Aim. Check each line for the word "picture" and report how many have it. Give nothing else.

Source material.
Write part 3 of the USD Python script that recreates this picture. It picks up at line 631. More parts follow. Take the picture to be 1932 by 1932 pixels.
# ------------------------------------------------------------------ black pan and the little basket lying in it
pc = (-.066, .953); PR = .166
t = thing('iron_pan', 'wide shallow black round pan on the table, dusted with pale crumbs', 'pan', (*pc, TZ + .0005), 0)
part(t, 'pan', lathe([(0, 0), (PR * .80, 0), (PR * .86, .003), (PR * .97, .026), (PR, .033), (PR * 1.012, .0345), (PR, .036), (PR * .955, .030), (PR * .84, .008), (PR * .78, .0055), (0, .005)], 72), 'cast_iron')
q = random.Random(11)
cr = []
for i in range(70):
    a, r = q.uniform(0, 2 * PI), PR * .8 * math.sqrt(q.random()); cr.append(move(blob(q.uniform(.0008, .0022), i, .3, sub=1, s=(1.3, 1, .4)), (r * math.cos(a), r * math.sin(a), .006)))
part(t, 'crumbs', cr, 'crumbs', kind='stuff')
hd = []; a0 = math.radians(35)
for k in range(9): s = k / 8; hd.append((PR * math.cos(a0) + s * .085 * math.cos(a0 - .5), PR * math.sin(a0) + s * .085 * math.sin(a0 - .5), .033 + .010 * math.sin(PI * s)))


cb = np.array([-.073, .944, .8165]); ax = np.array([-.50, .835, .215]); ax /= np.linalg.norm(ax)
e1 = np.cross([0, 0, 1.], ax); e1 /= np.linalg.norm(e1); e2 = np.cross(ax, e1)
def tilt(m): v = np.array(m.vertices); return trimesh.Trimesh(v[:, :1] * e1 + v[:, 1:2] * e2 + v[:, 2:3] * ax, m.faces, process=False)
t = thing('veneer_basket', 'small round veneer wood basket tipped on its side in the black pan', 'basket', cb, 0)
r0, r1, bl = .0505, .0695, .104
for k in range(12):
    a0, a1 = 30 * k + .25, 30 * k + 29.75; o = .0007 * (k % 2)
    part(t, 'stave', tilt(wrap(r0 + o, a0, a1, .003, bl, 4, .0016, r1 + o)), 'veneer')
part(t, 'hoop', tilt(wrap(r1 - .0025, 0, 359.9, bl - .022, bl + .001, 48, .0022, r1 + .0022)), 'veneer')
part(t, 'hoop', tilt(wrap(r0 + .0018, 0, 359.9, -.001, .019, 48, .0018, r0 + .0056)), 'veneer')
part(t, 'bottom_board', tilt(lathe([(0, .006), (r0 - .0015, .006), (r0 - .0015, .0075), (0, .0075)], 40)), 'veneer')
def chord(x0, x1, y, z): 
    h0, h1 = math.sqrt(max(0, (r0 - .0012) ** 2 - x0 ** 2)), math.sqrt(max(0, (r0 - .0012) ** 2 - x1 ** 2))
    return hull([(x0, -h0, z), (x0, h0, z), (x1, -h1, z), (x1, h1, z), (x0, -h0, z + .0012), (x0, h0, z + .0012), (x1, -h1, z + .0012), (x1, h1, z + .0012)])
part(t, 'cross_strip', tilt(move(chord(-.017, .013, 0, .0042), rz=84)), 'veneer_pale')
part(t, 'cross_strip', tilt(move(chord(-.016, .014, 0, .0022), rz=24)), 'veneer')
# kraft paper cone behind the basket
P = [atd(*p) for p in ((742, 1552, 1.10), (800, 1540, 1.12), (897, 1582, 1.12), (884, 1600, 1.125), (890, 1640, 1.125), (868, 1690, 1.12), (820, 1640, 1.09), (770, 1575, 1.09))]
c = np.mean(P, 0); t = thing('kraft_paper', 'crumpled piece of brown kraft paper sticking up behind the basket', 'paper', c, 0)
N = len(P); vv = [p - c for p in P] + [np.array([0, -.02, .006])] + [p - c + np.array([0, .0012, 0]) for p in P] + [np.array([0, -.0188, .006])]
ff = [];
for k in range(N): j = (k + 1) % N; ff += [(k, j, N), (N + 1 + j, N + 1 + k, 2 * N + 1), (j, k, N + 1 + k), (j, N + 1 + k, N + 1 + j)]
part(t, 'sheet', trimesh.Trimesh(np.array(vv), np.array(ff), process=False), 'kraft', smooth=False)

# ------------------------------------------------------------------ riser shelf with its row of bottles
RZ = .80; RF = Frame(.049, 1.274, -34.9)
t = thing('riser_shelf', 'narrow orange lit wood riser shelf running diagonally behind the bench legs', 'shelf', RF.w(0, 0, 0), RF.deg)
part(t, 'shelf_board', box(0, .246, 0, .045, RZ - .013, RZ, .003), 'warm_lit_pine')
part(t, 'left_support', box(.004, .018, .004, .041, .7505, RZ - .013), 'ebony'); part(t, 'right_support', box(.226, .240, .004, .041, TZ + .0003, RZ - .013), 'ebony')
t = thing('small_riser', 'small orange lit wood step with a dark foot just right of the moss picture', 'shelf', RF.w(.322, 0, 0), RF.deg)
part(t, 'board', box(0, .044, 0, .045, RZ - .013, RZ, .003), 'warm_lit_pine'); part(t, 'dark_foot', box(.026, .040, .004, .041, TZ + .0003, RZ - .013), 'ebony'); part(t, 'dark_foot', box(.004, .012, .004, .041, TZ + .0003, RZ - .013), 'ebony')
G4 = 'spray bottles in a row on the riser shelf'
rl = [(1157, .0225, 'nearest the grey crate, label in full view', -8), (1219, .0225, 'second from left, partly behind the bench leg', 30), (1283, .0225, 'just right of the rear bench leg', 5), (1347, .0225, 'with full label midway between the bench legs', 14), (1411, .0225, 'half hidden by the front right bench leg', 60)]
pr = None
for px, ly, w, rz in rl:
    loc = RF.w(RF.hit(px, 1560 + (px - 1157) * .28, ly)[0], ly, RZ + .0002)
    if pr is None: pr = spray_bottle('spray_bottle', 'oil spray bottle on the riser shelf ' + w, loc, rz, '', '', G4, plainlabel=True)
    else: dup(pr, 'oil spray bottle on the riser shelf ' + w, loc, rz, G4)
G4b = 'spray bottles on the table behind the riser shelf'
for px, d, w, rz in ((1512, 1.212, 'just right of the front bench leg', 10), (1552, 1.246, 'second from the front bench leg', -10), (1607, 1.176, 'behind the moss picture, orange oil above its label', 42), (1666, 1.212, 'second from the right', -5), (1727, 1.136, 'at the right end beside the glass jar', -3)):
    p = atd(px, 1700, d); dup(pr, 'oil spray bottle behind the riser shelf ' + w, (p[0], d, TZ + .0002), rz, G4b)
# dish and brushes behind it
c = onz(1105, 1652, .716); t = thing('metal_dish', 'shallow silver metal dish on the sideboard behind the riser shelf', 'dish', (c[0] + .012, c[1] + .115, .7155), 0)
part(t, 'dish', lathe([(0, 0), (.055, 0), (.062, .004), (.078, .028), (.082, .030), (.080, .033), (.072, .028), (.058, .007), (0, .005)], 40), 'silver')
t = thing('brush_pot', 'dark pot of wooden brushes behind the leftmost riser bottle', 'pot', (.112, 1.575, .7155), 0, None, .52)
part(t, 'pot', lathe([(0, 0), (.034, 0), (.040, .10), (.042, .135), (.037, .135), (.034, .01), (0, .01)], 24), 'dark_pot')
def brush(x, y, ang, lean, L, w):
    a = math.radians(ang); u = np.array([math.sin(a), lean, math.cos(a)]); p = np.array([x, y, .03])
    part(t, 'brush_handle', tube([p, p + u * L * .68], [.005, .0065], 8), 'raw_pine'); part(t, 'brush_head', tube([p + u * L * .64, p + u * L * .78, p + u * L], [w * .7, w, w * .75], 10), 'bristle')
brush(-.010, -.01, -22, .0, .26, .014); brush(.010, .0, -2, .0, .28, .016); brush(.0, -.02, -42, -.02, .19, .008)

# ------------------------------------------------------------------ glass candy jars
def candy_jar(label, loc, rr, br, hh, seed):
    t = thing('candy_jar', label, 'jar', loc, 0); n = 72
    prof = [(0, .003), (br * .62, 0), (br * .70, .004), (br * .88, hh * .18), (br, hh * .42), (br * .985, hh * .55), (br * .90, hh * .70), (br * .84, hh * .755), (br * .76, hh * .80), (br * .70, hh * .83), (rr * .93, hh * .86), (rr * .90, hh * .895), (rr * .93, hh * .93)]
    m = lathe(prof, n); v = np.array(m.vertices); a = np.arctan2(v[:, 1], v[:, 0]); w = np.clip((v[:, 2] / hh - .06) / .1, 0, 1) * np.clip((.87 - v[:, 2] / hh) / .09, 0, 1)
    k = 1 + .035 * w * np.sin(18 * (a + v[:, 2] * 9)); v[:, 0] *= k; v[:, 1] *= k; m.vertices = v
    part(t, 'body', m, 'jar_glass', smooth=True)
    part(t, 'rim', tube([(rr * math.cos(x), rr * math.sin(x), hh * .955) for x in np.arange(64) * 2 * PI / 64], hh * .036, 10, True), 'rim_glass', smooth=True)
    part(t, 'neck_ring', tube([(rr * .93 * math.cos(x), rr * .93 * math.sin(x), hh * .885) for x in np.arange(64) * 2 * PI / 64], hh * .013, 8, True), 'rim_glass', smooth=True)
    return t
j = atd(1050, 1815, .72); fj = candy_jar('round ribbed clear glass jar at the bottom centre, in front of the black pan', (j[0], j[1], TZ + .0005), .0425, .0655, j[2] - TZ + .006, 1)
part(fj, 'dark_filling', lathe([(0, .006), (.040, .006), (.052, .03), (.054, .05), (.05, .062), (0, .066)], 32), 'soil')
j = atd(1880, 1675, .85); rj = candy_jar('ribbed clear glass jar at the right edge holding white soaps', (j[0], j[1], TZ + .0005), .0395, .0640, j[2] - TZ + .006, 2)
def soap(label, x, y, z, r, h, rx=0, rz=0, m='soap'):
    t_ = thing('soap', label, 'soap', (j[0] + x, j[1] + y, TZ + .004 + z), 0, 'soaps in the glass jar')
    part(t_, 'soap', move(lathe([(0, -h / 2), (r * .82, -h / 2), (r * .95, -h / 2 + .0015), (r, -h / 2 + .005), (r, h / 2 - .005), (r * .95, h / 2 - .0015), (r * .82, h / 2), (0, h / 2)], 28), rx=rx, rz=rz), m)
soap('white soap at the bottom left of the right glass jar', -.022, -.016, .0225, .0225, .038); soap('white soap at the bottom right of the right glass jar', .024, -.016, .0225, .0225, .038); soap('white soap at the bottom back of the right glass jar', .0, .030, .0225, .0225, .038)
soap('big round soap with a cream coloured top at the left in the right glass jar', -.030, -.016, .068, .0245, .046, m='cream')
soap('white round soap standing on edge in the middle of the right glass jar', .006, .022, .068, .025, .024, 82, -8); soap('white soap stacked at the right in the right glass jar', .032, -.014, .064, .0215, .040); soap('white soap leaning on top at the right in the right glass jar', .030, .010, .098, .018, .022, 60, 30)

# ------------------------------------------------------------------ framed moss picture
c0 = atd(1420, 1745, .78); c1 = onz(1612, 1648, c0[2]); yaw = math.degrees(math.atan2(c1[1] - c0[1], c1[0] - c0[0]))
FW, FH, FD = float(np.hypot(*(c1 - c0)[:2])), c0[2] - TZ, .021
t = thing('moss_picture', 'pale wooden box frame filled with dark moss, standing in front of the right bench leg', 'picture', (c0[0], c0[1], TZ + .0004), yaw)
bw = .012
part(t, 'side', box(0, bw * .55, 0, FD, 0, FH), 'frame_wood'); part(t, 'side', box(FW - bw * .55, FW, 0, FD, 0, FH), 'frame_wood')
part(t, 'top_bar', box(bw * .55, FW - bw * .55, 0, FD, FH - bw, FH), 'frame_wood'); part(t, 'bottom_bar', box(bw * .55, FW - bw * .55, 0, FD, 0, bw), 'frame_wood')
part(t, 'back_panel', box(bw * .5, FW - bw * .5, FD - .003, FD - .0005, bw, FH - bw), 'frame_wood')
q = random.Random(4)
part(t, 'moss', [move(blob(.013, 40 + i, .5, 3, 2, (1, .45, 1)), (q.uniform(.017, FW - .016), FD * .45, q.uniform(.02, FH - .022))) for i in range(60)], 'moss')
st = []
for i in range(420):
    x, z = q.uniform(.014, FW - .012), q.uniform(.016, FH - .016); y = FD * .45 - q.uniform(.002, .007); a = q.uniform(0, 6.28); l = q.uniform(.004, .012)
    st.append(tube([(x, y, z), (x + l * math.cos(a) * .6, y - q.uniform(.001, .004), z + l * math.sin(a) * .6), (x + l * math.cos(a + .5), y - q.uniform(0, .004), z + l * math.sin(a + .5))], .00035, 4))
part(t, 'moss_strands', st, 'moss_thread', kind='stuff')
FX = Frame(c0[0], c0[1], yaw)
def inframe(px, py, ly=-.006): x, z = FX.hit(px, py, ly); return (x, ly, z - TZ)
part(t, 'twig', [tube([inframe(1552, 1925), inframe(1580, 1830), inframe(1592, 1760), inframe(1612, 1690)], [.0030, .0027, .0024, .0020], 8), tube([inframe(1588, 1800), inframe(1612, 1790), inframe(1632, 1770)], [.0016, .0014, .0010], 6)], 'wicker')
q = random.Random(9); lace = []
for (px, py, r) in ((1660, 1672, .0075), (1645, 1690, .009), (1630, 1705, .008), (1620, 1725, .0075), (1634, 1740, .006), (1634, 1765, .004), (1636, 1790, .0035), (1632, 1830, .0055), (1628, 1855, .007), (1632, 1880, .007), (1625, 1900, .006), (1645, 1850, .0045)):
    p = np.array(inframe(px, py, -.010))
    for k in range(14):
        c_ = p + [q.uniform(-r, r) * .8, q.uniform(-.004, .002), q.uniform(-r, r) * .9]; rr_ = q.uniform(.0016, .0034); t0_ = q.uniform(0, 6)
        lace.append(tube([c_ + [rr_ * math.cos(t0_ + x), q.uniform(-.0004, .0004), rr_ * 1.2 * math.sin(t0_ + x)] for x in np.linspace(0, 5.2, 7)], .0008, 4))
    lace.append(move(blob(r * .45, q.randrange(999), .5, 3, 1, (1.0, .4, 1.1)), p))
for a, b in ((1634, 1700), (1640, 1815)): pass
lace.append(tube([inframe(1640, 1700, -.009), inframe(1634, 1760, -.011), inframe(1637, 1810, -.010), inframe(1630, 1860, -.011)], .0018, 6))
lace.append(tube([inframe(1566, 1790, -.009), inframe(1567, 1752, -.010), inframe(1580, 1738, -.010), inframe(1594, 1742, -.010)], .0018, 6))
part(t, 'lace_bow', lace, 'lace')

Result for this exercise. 5